* **What the task requires**
Extract the listing below in full, unchanged.

— start Raw data —

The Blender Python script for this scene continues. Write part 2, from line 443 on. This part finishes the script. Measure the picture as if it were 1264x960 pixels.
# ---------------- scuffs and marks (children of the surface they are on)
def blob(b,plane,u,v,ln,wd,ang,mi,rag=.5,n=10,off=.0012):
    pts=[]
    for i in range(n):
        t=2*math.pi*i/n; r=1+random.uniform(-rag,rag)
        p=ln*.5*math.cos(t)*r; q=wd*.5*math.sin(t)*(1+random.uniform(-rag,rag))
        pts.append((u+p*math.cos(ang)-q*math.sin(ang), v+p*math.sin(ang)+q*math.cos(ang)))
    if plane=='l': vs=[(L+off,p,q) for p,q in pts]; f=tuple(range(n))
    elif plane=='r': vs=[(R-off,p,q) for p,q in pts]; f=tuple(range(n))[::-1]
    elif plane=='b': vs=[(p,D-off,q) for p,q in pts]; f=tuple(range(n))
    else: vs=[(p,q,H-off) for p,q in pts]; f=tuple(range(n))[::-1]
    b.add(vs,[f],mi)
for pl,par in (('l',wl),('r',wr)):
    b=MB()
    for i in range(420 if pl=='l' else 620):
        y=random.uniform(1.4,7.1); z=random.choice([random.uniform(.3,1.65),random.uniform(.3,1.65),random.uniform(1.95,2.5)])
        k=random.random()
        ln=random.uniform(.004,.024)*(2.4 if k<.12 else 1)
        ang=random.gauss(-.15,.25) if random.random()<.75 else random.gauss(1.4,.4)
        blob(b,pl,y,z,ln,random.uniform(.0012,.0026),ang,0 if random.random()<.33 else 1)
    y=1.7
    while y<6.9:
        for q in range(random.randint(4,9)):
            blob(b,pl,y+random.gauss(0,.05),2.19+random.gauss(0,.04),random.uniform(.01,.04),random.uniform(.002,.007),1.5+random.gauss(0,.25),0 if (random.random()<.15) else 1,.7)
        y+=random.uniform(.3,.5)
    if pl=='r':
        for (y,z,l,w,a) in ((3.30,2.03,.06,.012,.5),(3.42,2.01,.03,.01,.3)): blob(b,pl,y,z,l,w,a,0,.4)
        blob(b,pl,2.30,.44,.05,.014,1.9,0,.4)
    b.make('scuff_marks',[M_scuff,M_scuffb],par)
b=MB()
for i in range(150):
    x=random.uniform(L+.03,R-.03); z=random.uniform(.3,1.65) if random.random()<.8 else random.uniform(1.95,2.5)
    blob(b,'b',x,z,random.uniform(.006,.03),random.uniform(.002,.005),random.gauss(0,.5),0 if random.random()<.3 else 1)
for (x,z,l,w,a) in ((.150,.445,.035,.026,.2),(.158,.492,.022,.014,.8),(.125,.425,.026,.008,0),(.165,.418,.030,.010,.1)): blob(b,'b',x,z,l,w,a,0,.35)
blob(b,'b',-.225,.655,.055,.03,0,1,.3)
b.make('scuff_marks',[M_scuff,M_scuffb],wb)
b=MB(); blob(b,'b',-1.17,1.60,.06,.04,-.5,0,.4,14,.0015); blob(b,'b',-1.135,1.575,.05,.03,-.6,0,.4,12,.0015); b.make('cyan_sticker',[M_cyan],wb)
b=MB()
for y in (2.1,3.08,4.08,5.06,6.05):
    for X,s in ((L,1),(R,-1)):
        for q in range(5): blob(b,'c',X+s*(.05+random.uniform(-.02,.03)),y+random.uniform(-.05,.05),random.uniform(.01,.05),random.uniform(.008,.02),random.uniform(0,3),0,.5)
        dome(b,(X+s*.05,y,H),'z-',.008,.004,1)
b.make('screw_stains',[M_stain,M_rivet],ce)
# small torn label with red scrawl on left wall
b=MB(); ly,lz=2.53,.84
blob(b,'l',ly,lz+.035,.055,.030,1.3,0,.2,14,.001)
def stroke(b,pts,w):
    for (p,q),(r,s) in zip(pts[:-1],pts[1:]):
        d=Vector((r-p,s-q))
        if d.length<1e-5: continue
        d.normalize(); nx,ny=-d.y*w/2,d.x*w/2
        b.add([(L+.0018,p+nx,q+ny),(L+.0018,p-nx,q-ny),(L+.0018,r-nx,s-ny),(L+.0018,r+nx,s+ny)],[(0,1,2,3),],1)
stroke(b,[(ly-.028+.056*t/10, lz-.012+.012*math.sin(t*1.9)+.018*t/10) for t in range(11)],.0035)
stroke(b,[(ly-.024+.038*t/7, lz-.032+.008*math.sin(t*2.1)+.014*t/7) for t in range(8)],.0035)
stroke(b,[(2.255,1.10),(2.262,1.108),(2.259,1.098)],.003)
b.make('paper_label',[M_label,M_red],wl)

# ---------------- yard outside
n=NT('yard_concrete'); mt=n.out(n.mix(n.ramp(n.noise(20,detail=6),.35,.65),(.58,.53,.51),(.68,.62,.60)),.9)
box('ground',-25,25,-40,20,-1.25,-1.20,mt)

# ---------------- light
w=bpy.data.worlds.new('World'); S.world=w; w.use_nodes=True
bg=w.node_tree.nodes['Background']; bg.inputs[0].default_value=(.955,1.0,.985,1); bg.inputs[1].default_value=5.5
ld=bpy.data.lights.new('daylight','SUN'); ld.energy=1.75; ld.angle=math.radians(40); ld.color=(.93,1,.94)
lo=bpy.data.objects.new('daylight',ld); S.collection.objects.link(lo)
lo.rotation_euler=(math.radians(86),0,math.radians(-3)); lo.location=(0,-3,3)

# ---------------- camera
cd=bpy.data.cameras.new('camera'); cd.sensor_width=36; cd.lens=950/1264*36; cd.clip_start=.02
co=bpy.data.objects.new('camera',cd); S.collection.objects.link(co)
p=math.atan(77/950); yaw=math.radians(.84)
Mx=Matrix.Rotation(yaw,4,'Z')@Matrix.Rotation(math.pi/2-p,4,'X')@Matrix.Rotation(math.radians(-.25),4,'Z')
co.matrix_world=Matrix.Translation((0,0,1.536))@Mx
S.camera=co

— end Raw data —

* **Problem solution**
The Blender Python script for this scene continues. Write part 2, from line 443 on. This part finishes the script. Measure the picture as if it were 1264x960 pixels.
# ---------------- scuffs and marks (children of the surface they are on)
def blob(b,plane,u,v,ln,wd,ang,mi,rag=.5,n=10,off=.0012):
    pts=[]
    for i in range(n):
        t=2*math.pi*i/n; r=1+random.uniform(-rag,rag)
        p=ln*.5*math.cos(t)*r; q=wd*.5*math.sin(t)*(1+random.uniform(-rag,rag))
        pts.append((u+p*math.cos(ang)-q*math.sin(ang), v+p*math.sin(ang)+q*math.cos(ang)))
    if plane=='l': vs=[(L+off,p,q) for p,q in pts]; f=tuple(range(n))
    elif plane=='r': vs=[(R-off,p,q) for p,q in pts]; f=tuple(range(n))[::-1]
    elif plane=='b': vs=[(p,D-off,q) for p,q in pts]; f=tuple(range(n))
    else: vs=[(p,q,H-off) for p,q in pts]; f=tuple(range(n))[::-1]
    b.add(vs,[f],mi)
for pl,par in (('l',wl),('r',wr)):
    b=MB()
    for i in range(420 if pl=='l' else 620):
        y=random.uniform(1.4,7.1); z=random.choice([random.uniform(.3,1.65),random.uniform(.3,1.65),random.uniform(1.95,2.5)])
        k=random.random()
        ln=random.uniform(.004,.024)*(2.4 if k<.12 else 1)
        ang=random.gauss(-.15,.25) if random.random()<.75 else random.gauss(1.4,.4)
        blob(b,pl,y,z,ln,random.uniform(.0012,.0026),ang,0 if random.random()<.33 else 1)
    y=1.7
    while y<6.9:
        for q in range(random.randint(4,9)):
            blob(b,pl,y+random.gauss(0,.05),2.19+random.gauss(0,.04),random.uniform(.01,.04),random.uniform(.002,.007),1.5+random.gauss(0,.25),0 if (random.random()<.15) else 1,.7)
        y+=random.uniform(.3,.5)
    if pl=='r':
        for (y,z,l,w,a) in ((3.30,2.03,.06,.012,.5),(3.42,2.01,.03,.01,.3)): blob(b,pl,y,z,l,w,a,0,.4)
        blob(b,pl,2.30,.44,.05,.014,1.9,0,.4)
    b.make('scuff_marks',[M_scuff,M_scuffb],par)
b=MB()
for i in range(150):
    x=random.uniform(L+.03,R-.03); z=random.uniform(.3,1.65) if random.random()<.8 else random.uniform(1.95,2.5)
    blob(b,'b',x,z,random.uniform(.006,.03),random.uniform(.002,.005),random.gauss(0,.5),0 if random.random()<.3 else 1)
for (x,z,l,w,a) in ((.150,.445,.035,.026,.2),(.158,.492,.022,.014,.8),(.125,.425,.026,.008,0),(.165,.418,.030,.010,.1)): blob(b,'b',x,z,l,w,a,0,.35)
blob(b,'b',-.225,.655,.055,.03,0,1,.3)
b.make('scuff_marks',[M_scuff,M_scuffb],wb)
b=MB(); blob(b,'b',-1.17,1.60,.06,.04,-.5,0,.4,14,.0015); blob(b,'b',-1.135,1.575,.05,.03,-.6,0,.4,12,.0015); b.make('cyan_sticker',[M_cyan],wb)
b=MB()
for y in (2.1,3.08,4.08,5.06,6.05):
    for X,s in ((L,1),(R,-1)):
        for q in range(5): blob(b,'c',X+s*(.05+random.uniform(-.02,.03)),y+random.uniform(-.05,.05),random.uniform(.01,.05),random.uniform(.008,.02),random.uniform(0,3),0,.5)
        dome(b,(X+s*.05,y,H),'z-',.008,.004,1)
b.make('screw_stains',[M_stain,M_rivet],ce)
# small torn label with red scrawl on left wall
b=MB(); ly,lz=2.53,.84
blob(b,'l',ly,lz+.035,.055,.030,1.3,0,.2,14,.001)
def stroke(b,pts,w):
    for (p,q),(r,s) in zip(pts[:-1],pts[1:]):
        d=Vector((r-p,s-q))
        if d.length<1e-5: continue
        d.normalize(); nx,ny=-d.y*w/2,d.x*w/2
        b.add([(L+.0018,p+nx,q+ny),(L+.0018,p-nx,q-ny),(L+.0018,r-nx,s-ny),(L+.0018,r+nx,s+ny)],[(0,1,2,3),],1)
stroke(b,[(ly-.028+.056*t/10, lz-.012+.012*math.sin(t*1.9)+.018*t/10) for t in range(11)],.0035)
stroke(b,[(ly-.024+.038*t/7, lz-.032+.008*math.sin(t*2.1)+.014*t/7) for t in range(8)],.0035)
stroke(b,[(2.255,1.10),(2.262,1.108),(2.259,1.098)],.003)
b.make('paper_label',[M_label,M_red],wl)

# ---------------- yard outside
n=NT('yard_concrete'); mt=n.out(n.mix(n.ramp(n.noise(20,detail=6),.35,.65),(.58,.53,.51),(.68,.62,.60)),.9)
box('ground',-25,25,-40,20,-1.25,-1.20,mt)

# ---------------- light
w=bpy.data.worlds.new('World'); S.world=w; w.use_nodes=True
bg=w.node_tree.nodes['Background']; bg.inputs[0].default_value=(.955,1.0,.985,1); bg.inputs[1].default_value=5.5
ld=bpy.data.lights.new('daylight','SUN'); ld.energy=1.75; ld.angle=math.radians(40); ld.color=(.93,1,.94)
lo=bpy.data.objects.new('daylight',ld); S.collection.objects.link(lo)
lo.rotation_euler=(math.radians(86),0,math.radians(-3)); lo.location=(0,-3,3)

# ---------------- camera
cd=bpy.data.cameras.new('camera'); cd.sensor_width=36; cd.lens=950/1264*36; cd.clip_start=.02
co=bpy.data.objects.new('camera',cd); S.collection.objects.link(co)
p=math.atan(77/950); yaw=math.radians(.84)
Mx=Matrix.Rotation(yaw,4,'Z')@Matrix.Rotation(math.pi/2-p,4,'X')@Matrix.Rotation(math.radians(-.25),4,'Z')
co.matrix_world=Matrix.Translation((0,0,1.536))@Mx
S.camera=co